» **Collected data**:
───

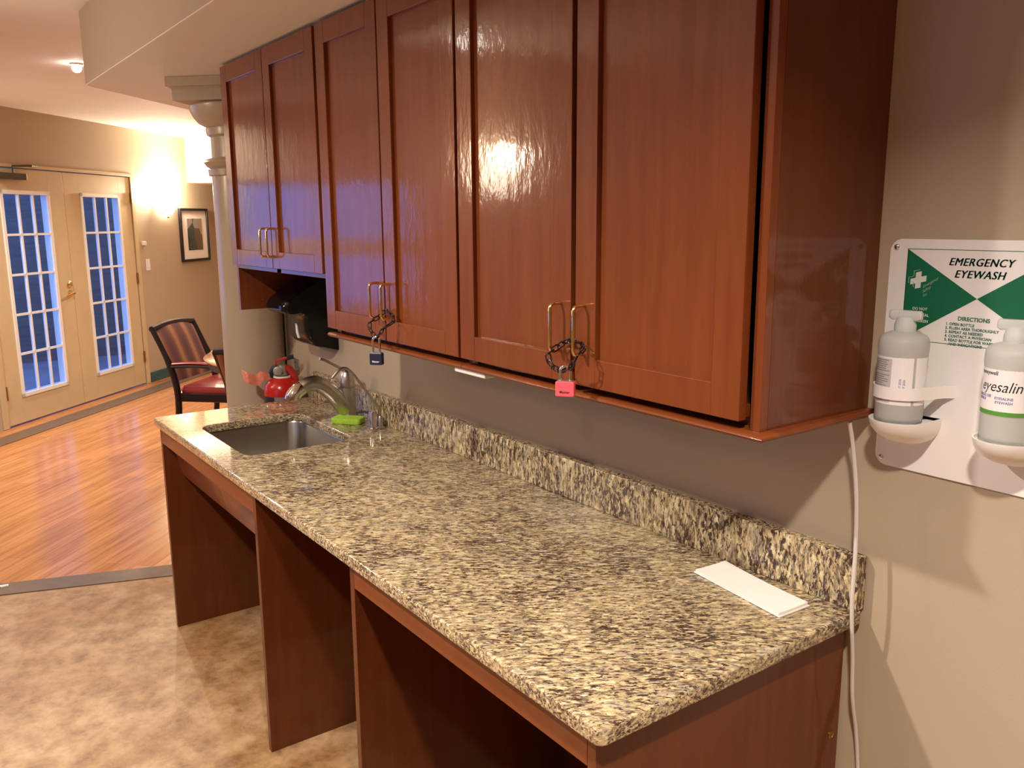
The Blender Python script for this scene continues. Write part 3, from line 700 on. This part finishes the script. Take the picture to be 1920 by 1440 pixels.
def padlock(c, w, h, sh, rz, mat, label, ink, name='padlock'):
    t = empty(name, c, label, 'padlock', 'padlocks hanging from the cabinet chains'); t.rotation_euler = (0, 0, rz); ORG[t.name] = Vector()
    bm = BM(); prism(bm, rrect(-w / 2, w / 2, 0, h, .003, 3), lambda p: Vector((p[0], -.0085, p[1])), lambda p: Vector((p[0], .0085, p[1]))); body = obj('body', bm, mat, t, local=True, bevel=.0015)
    bm = BM(); box(bm, -w * .42, w * .42, -.0065, .0065, h - .001, h + .0015); obj('steel_core', bm, 'galv', t, local=True)
    bm = BM(); r = w * .27; pts = [(-r, 0, h - .004), (-r, 0, h + sh - r)] + [(r * math.cos(a), 0, h + sh - r + r * math.sin(a)) for a in [PI - PI * i / 8 for i in range(1, 8)]] + [(r, 0, h + sh - r), (r, 0, h - .004)]
    tube(bm, pts, .0032, 10); obj('shackle', bm, 'chrome', t, True, local=True)
    bm = BM(); text_into(bm, 'Master', .0075, lambda x, y, z: Vector((x, -.0087 - z, h * .22 + y)), bold=.0001, align='CENTER', extrude=.0001)
    obj('lettering', bm, ink, body, local=True)
    return t
padlock((-.437, -.388, 1.2610), .038, .0300, .030, math.radians(38), 'pink', 'pink padlock with short shackle on the right chained cabinet', 'ink')
padlock((-1.248, -.388, 1.2165), .036, .033, .044, math.radians(40), 'navy', 'black padlock with long chrome shackle on the middle chained cabinet', 'label')

# ------------------------------------------------------------------ cable on the wall
bm = BM(); cp = smooth_path([(-.012, -.075, 1.2430), (-.010, -.060, 1.19), (.002, -.058, 1.10), (.010, -.062, 1.00), (.0125, -.066, .92), (.0135, -.062, .855), (.013, -.050, .78), (.012, -.040, .70), (.013, -.020, .62), (.016, -.009, .54), (.024, -.007, .44), (.03, -.007, .30), (.034, -.007, .06)], 6)
tube(bm, cp, .0043, 10, flat=.75)
tag(obj('power_cord', bm, 'cable', None, True), 'pale grey cord hanging down the wall past the end of the counter', 'cord')

# ------------------------------------------------------------------ eyewash station
es = empty('eyewash_station', (.158, -.001, 1.158), 'white wall plate with green emergency eyewash sign and bottle holders', 'eyewash station')
bm = BM(); prism(bm, rrect(.0, .316, 1.158, 1.568, .022, 6), lambda p: Vector((p[0], -.001, p[1])), lambda p: Vector((p[0], -.0045, p[1]))); obj('back_plate', bm, 'plate', es, bevel=.0008)
for X in (.0125, .3035):
    for Z in (1.554, 1.171):
        bm = BM(); lathe(bm, [(.0052, 0), (.0048, .002), (.003, .0034), (0, .0038)], (0, 0, 0), 16, lambda c: Vector((X + c.x, -.0044 - c.z, Z + c.y))); obj('screw', bm, 'chrome', es, True)
yd = -.00455
bm = BM()
for tri in (((.033, 1.551), (.158, 1.472), (.033, 1.393)), ((.283, 1.551), (.158, 1.472), (.283, 1.393))):
    prism(bm, tri, lambda p: Vector((p[0], yd + .0003, p[1])), lambda p: Vector((p[0], yd - .0003, p[1])))
for a in ((.033, .283, 1.5505, 1.5515), (.033, .283, 1.3925, 1.3935), (.033, .034, 1.393, 1.551), (.282, .283, 1.393, 1.551)):
    box(bm, a[0], a[1], yd - .0003, yd + .0003, a[2], a[3])
obj('green_print', bm, 'sgreen', es)
def tp_(X, Z, y=yd - .0003): return lambda x, y_, z: Vector((X + x, y - z, Z + y_))
bm = BM()
for dx in (0, .0005, .001): text_into(bm, 'EMERGENCY', .0178, tp_(.1575 + dx, 1.5255), .28, 0, align='CENTER', spacing=1.1, squash=.95)
for dx in (0, .0005, .001): text_into(bm, 'EYEWASH', .0178, tp_(.1575 + dx, 1.5055), .28, 0, align='CENTER', spacing=1.1, squash=.95)
obj('title_lettering', bm, 'tgreen', es); bm = BM()
text_into(bm, 'DIRECTIONS', .0092, tp_(.156, 1.4345), .0, .0002, align='CENTER')
for i, s in enumerate(('1. OPEN BOTTLE', '2. FLUSH AREA THOROUGHLY', '3. REPEAT AS NEEDED', '4. CONTACT A PHYSICIAN', '5. READ BOTTLE FOR WARNINGS', '    AND INDICATIONS')):
    text_into(bm, s, .0064, tp_(.110, 1.4255 - .0068 * i), 0, .0001, align='LEFT')
obj('directions_lettering', bm, 'tgreen', es)
bm = BM()
for i, s in enumerate(('DO NOT', 'USE IF SEAL', 'IS BROKEN')): text_into(bm, s, .0066, tp_(.063, 1.4465 - .0105 * i), 0, .0001, align='CENTER')
obj('warning_lettering', bm, 'wink', es); bm = BM()
# solid cross emblem with depth
def cross(bm, X, Z, s, sk=.25):
    def mp(p): return Vector((X + p[0] * s, yd - .0003, Z + (p[1] + p[0] * sk) * s))
    P = [(-.35, -1), (.35, -1), (.35, -.35), (1, -.35), (1, .35), (.35, .35), (.35, 1), (-.35, 1), (-.35, .35), (-1, .35), (-1, -.35), (-.35, -.35)]
    prism(bm, P, mp, lambda p: mp(p) + Vector((0, -.0004, 0)))
cross(bm, .0560, 1.498, .0140)
obj('cross_emblem', bm, 'wink', es)
bm = BM()
for a, b in (((-.35, 1), (.35, 1)), ((-.35, 1), (-.35, .35)), ((-1, .35), (-1, -.35)), ((-.35, -.35), (-.35, -1)), ((-1, .35), (-.35, .35))):
    def mp(p): return Vector((.0525 + p[0] * .014, yd - .0005, 1.5005 + (p[1] + p[0] * .25) * .014))
    tube(bm, [mp(a), mp(b)], .0006, 6)
import math as _m
for i, (s, X, Z, sz) in enumerate((('Emergency', .0655, 1.4845, .0068), ('Safety', .0655, 1.4765, .0068), ('Inc.', .0665, 1.4690, .0068))):
    an = _m.radians(33)
    text_into(bm, s, sz, lambda x, y, z: Vector((X + x * _m.cos(an) - y * _m.sin(an) * .3, yd - .0003 - z, Z + x * _m.sin(an) + y)), .2, 0)
obj('emblem_lettering', bm, 'palink', es)

def holder(X, strap):
    """moulded cup and strap on the plate for one bottle"""
    yc = -.060; r = .0405
    bm = BM(); rings = []; k = 24
    # cup: half bowl growing out of the plate
    for z, rr, yy in ((1.2155, .022, -.018), (1.222, .034, -.030), (1.233, .043, -.042), (1.246, .0475, -.052), (1.258, .0485, -.057), (1.262, .0485, -.058), (1.262, .0455, -.058), (1.257, .0445, -.057)):
        pts = [Vector((X + .052, -.0046, z))]
        for i in range(k + 1):
            a = PI * i / k; pts.append(Vector((X + rr * math.cos(a), yy - rr * math.sin(a) , z)))
        pts[0] = Vector((X + rr * 1.0, -.0046, z)); pts.append(Vector((X - rr * 1.0, -.0046, z)))
        rings.append([bm.verts.new(p) for p in pts])
    loft(bm, rings); obj('bottle_cup', bm, 'plate', es, True)
    if not strap:
        bm = BM(); lathe(bm, [(.006, 0), (.006, .010), (.004, .013), (0, .0135)], (0, 0, 0), 16, lambda c: Vector((X - .0475 + c.x, -.0046 - c.z, 1.3135 + c.y))); obj('strap_button', bm, 'plate', es, True)
        return
    bm = BM(); ro, ri = r + .0032, r + .0008; z0, z1 = 1.302, 1.323
    P = [(X - .056, -.0046), (X - .050, -.020)] + [(X + ro * math.cos(a), yc + ro * math.sin(a)) for a in [PI + .12 - (-1) * (PI - .24) * i / 24 for i in range(25)]] + [(X + .056, -.020), (X + .068, -.0046)]
    n = len(P); V = []
    for i, p in enumerate(P):
        a, b = P[max(0, i - 1)], P[min(n - 1, i + 1)]; t = Vector((b[0] - a[0], b[1] - a[1])).normalized(); nn = Vector((-t.y, t.x)) * .0022
        V.append([bm.verts.new((p[0], p[1], z0)), bm.verts.new((p[0], p[1], z1)), bm.verts.new((p[0] + nn.x, p[1] + nn.y, z1)), bm.verts.new((p[0] + nn.x, p[1] + nn.y, z0))])
    loft(bm, V); obj('bottle_strap', bm, 'plate', es, True)
HX = (.0700, .2490)
for i, X in enumerate(HX): holder(X, i == 0)

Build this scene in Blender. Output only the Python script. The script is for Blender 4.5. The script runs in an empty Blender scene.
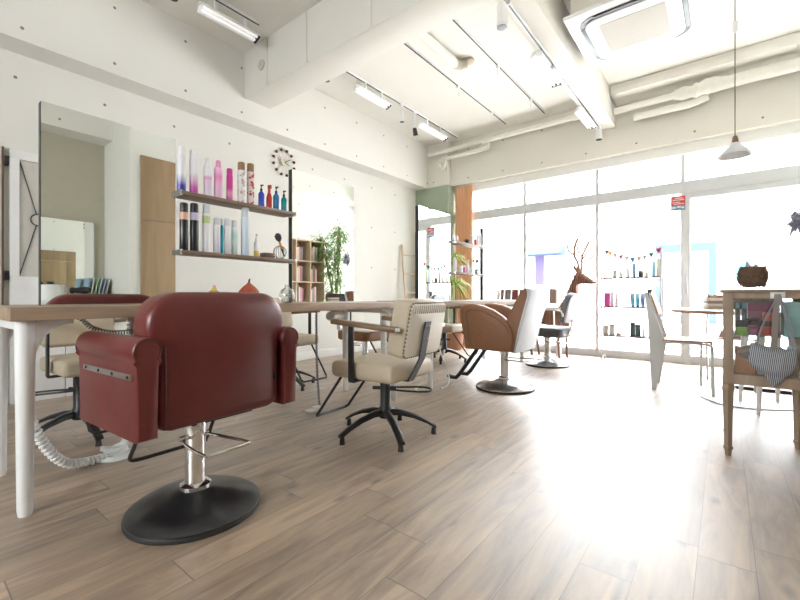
import bpy, bmesh, math, random
from mathutils import Vector, Matrix
random.seed(7)
PI = math.pi
C = bpy.context.scene.collection
V = Vector

# ------------------------------------------------------------------ mesh helpers
class MB:
    def __init__(s): s.bm = bmesh.new()
    def _bev(s, edges, b, seg):
        if b > 0:
            bmesh.ops.bevel(s.bm, geom=edges, offset=b, segments=seg, profile=0.5, affect='EDGES', clamp_overlap=True)
    def box(s, x0, x1, y0, y1, z0, z1, b=0, seg=2, M=None):
        vs = [s.bm.verts.new((x, y, z)) for x in (x0, x1) for y in (y0, y1) for z in (z0, z1)]
        idx = [(0,1,3,2),(4,6,7,5),(0,4,5,1),(2,3,7,6),(0,2,6,4),(1,5,7,3)]
        fs = [s.bm.faces.new([vs[i] for i in f]) for f in idx]
        if M is not None:
            for v in vs: v.co = M @ v.co
        if b > 0: s._bev(list({e for f in fs for e in f.edges}), b, seg)
        return s
    def obox(s, c, size, rz=0, b=0, seg=2, rx=0, ry=0):
        M = Matrix.Translation(c) @ Matrix.Rotation(rz,4,'Z') @ Matrix.Rotation(ry,4,'Y') @ Matrix.Rotation(rx,4,'X')
        a, d, h = [q/2 for q in size]
        return s.box(-a, a, -d, d, -h, h, b, seg, M)
    def tube(s, pts, r, n=10, closed=False, cap=True):
        pts = [V(p) for p in pts]; m = len(pts)
        rs = r if isinstance(r, (list, tuple)) else [r]*m
        rings = []; up = None
        for i, p in enumerate(pts):
            if closed: t = (pts[(i+1) % m]-pts[i-1])
            else: t = pts[min(i+1, m-1)]-pts[max(i-1, 0)]
            if t.length < 1e-9: t = V((0,0,1))
            t.normalize()
            if up is None:
                up = V((0,0,1)) if abs(t.z) < .9 else V((1,0,0))
            a = up - t*up.dot(t)
            if a.length < 1e-6: a = t.orthogonal()
            a.normalize(); up = a; b = t.cross(a)
            rings.append([s.bm.verts.new(p + (a*math.cos(2*PI*k/n)+b*math.sin(2*PI*k/n))*rs[i]) for k in range(n)])
        for i in range(m if closed else m-1):
            A, B = rings[i], rings[(i+1) % m]
            for k in range(n): s.bm.faces.new((A[k], A[(k+1)%n], B[(k+1)%n], B[k]))
        if cap and not closed:
            s.bm.faces.new(rings[0][::-1]); s.bm.faces.new(rings[-1])
        return s
    def cyl(s, p0, p1, r0, r1=None, n=16): return s.tube([p0, p1], [r0, r0 if r1 is None else r1], n)
    def lathe(s, prof, c=(0,0,0), n=24, sx=1, sy=1):
        c = V(c); rings = []
        for r, z in prof:
            if r < 1e-6: rings.append([s.bm.verts.new(c+V((0,0,z)))])
            else: rings.append([s.bm.verts.new(c+V((r*sx*math.cos(2*PI*k/n), r*sy*math.sin(2*PI*k/n), z))) for k in range(n)])
        for A, B in zip(rings, rings[1:]):
            for k in range(n):
                a0, a1 = A[k % len(A)], A[(k+1) % len(A)]; b0, b1 = B[k % len(B)], B[(k+1) % len(B)]
                f = []
                for v in (a0, a1, b1, b0):
                    if v not in f: f.append(v)
                if len(f) > 2:
                    try: s.bm.faces.new(f)
                    except ValueError: pass
        if len(rings[0]) > 1: s.bm.faces.new(rings[0][::-1])
        if len(rings[-1]) > 1: s.bm.faces.new(rings[-1])
        return s
    def prism(s, poly, ax, a0, a1, b=0, seg=3):
        # poly 2D in the two remaining axes, extruded along ax
        def P(p, a):
            if ax == 'x': return (a, p[0], p[1])
            if ax == 'y': return (p[0], a, p[1])
            return (p[0], p[1], a)
        A = [s.bm.verts.new(P(p, a0)) for p in poly]; B = [s.bm.verts.new(P(p, a1)) for p in poly]
        n = len(poly)
        f0 = s.bm.faces.new(A[::-1]); f1 = s.bm.faces.new(B)
        for i in range(n): s.bm.faces.new((A[i], A[(i+1)%n], B[(i+1)%n], B[i]))
        if b > 0: s._bev(list(f0.edges)+list(f1.edges), b, seg)
        return s
    def ball(s, c, r, n=12, sc=(1,1,1)):
        m = max(5, n//2+1)
        prof = [(r*math.sin(PI*i/(m-1)), -r*math.cos(PI*i/(m-1))*sc[2]) for i in range(m)]
        prof[0] = (0, prof[0][1]); prof[-1] = (0, prof[-1][1])
        return s.lathe(prof, c, n, sc[0], sc[1])
    def blade(s, p, d, L, w, droop, n=5):
        p = V(p); d = V(d).normalized(); side = d.cross(V((0,0,1)))
        if side.length < .05: side = V((1,0,0))
        side.normalize(); prev = None
        for i in range(n+1):
            t = i/n
            c = p + d*L*t + V((0,0,-droop*L*t*t))
            ww = w*math.sin(PI*min(.98, .12+.86*t))**.8
            cur = (s.bm.verts.new(c-side*ww/2), s.bm.verts.new(c+V((0,0,ww*.15))), s.bm.verts.new(c+side*ww/2))
            if prev:
                s.bm.faces.new((prev[0], prev[1], cur[1], cur[0])); s.bm.faces.new((prev[1], prev[2], cur[2], cur[1]))
            prev = cur
        return s
    def build(s, name, m, parent=None, smooth=40, matrix=None):
        bmesh.ops.recalc_face_normals(s.bm, faces=s.bm.faces[:])
        me = bpy.data.meshes.new(name); s.bm.to_mesh(me); s.bm.free()
        if smooth:
            me.polygons.foreach_set('use_smooth', [True]*len(me.polygons))
            me.set_sharp_from_angle(angle=math.radians(smooth))
        me.materials.append(m)
        o = bpy.data.objects.new(name, me); C.objects.link(o)
        if parent: o.parent = parent
        if matrix is not None: o.matrix_local = matrix
        return o

def smooth_path(pts, k=6, closed=False):
    pts = [V(p) for p in pts]; out = []; m = len(pts)
    for i in range(m if closed else m-1):
        if closed: p0, p1, p2, p3 = pts[i-1], pts[i], pts[(i+1)%m], pts[(i+2)%m]
        else: p0, p1, p2, p3 = pts[max(i-1,0)], pts[i], pts[i+1], pts[min(i+2,m-1)]
        for j in range(k):
            t = j/k
            out.append(.5*((2*p1)+(-p0+p2)*t+(2*p0-5*p1+4*p2-p3)*t*t+(-p0+3*p1-3*p2+p3)*t**3))
    if not closed: out.append(pts[-1])
    return out
def helix(pts, R, turns_per_m, per=8):
    pts = [V(p) for p in pts]; L = sum((b-a).length for a, b in zip(pts, pts[1:]))
    N = int(L*turns_per_m*per); out = []; up = V((.3,.2,1)).normalized()
    segs = []; acc = 0
    for a, b in zip(pts, pts[1:]): segs.append((acc, a, b)); acc += (b-a).length
    j = 0
    for i in range(N+1):
        q = L*i/N
        while j < len(segs)-1 and q > segs[j+1][0]: j += 1
        s0, a, b = segs[j]; t = (b-a).normalized(); c = a+t*(q-s0)
        u = up-t*up.dot(t); u.normalize(); w = t.cross(u)
        ph = 2*PI*i/per
        out.append(c+(u*math.cos(ph)+w*math.sin(ph))*R)
    return out
def inset(poly, d):
    n = len(poly); out = []
    area = sum(poly[i][0]*poly[(i+1)%n][1]-poly[(i+1)%n][0]*poly[i][1] for i in range(n)); sg = 1 if area > 0 else -1
    for i in range(n):
        a, b, c = V(poly[i-1]), V(poly[i]), V(poly[(i+1)%n])
        e1 = (b-a).normalized(); e2 = (c-b).normalized()
        n1 = V((-e1.y, e1.x))*sg; n2 = V((-e2.y, e2.x))*sg
        m = n1+n2; m.normalize(); k = max(.5, m.dot(n1))
        out.append(tuple(b+m*d/k))
    return out
def cushion(mb, poly, x0, x1, r, bulge=.008, n=5):
    rings = []
    for i in range(n+1):
        a = PI/2*i/n; rings.append((x0+r-r*math.cos(a), r-r*math.sin(a)))
    rings += [(x1-r+(r-(x0+r-x)) if False else x1-(x-x0), d) for x, d in rings[::-1]]
    lo = [[mb.bm.verts.new((x, p[0], p[1])) for p in inset(poly, d)] for x, d in rings]
    pre = [mb.bm.verts.new((x0-.002, p[0], p[1])) for p in inset(poly, r+.004)]
    post = [mb.bm.verts.new((x1+.002, p[0], p[1])) for p in inset(poly, r+.004)]
    lo = [pre]+lo+[post]; m = len(poly)
    for A, B_ in zip(lo, lo[1:]):
        for k in range(m): mb.bm.faces.new((A[k], A[(k+1)%m], B_[(k+1)%m], B_[k]))
    mb.bm.faces.new(lo[0][::-1]); mb.bm.faces.new(lo[-1])
    return mb
def rrect(x0, x1, z0, z1, r, n=5):
    rs = r if isinstance(r, (list, tuple)) else [r]*4   # bl, br, tr, tl
    out = []
    for (cx, cz, a0), q in zip(((x0,z0,PI), (x1,z0,1.5*PI), (x1,z1,0), (x0,z1,.5*PI)), rs):
        sx = 1 if cx == x0 else -1; sz = 1 if cz == z0 else -1
        if q <= 0: out.append((cx, cz)); continue
        for i in range(n+1):
            a = a0+.5*PI*i/n
            out.append((cx+sx*q+q*math.cos(a), cz+sz*q+q*math.sin(a)))
    return out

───

» **SHORT EXERCISE**:
Output exactly the span of lines from the top of the listing through the line holding "chained cabinet', 'label')", and leave every picture out.

» **EXERCISE OUTPUT**:
The Blender Python script for this scene continues. Write part 3, from line 700 on. This part finishes the script. Take the picture to be 1920 by 1440 pixels.
def padlock(c, w, h, sh, rz, mat, label, ink, name='padlock'):
    t = empty(name, c, label, 'padlock', 'padlocks hanging from the cabinet chains'); t.rotation_euler = (0, 0, rz); ORG[t.name] = Vector()
    bm = BM(); prism(bm, rrect(-w / 2, w / 2, 0, h, .003, 3), lambda p: Vector((p[0], -.0085, p[1])), lambda p: Vector((p[0], .0085, p[1]))); body = obj('body', bm, mat, t, local=True, bevel=.0015)
    bm = BM(); box(bm, -w * .42, w * .42, -.0065, .0065, h - .001, h + .0015); obj('steel_core', bm, 'galv', t, local=True)
    bm = BM(); r = w * .27; pts = [(-r, 0, h - .004), (-r, 0, h + sh - r)] + [(r * math.cos(a), 0, h + sh - r + r * math.sin(a)) for a in [PI - PI * i / 8 for i in range(1, 8)]] + [(r, 0, h + sh - r), (r, 0, h - .004)]
    tube(bm, pts, .0032, 10); obj('shackle', bm, 'chrome', t, True, local=True)
    bm = BM(); text_into(bm, 'Master', .0075, lambda x, y, z: Vector((x, -.0087 - z, h * .22 + y)), bold=.0001, align='CENTER', extrude=.0001)
    obj('lettering', bm, ink, body, local=True)
    return t
padlock((-.437, -.388, 1.2610), .038, .0300, .030, math.radians(38), 'pink', 'pink padlock with short shackle on the right chained cabinet', 'ink')
padlock((-1.248, -.388, 1.2165), .036, .033, .044, math.radians(40), 'navy', 'black padlock with long chrome shackle on the middle chained cabinet', 'label')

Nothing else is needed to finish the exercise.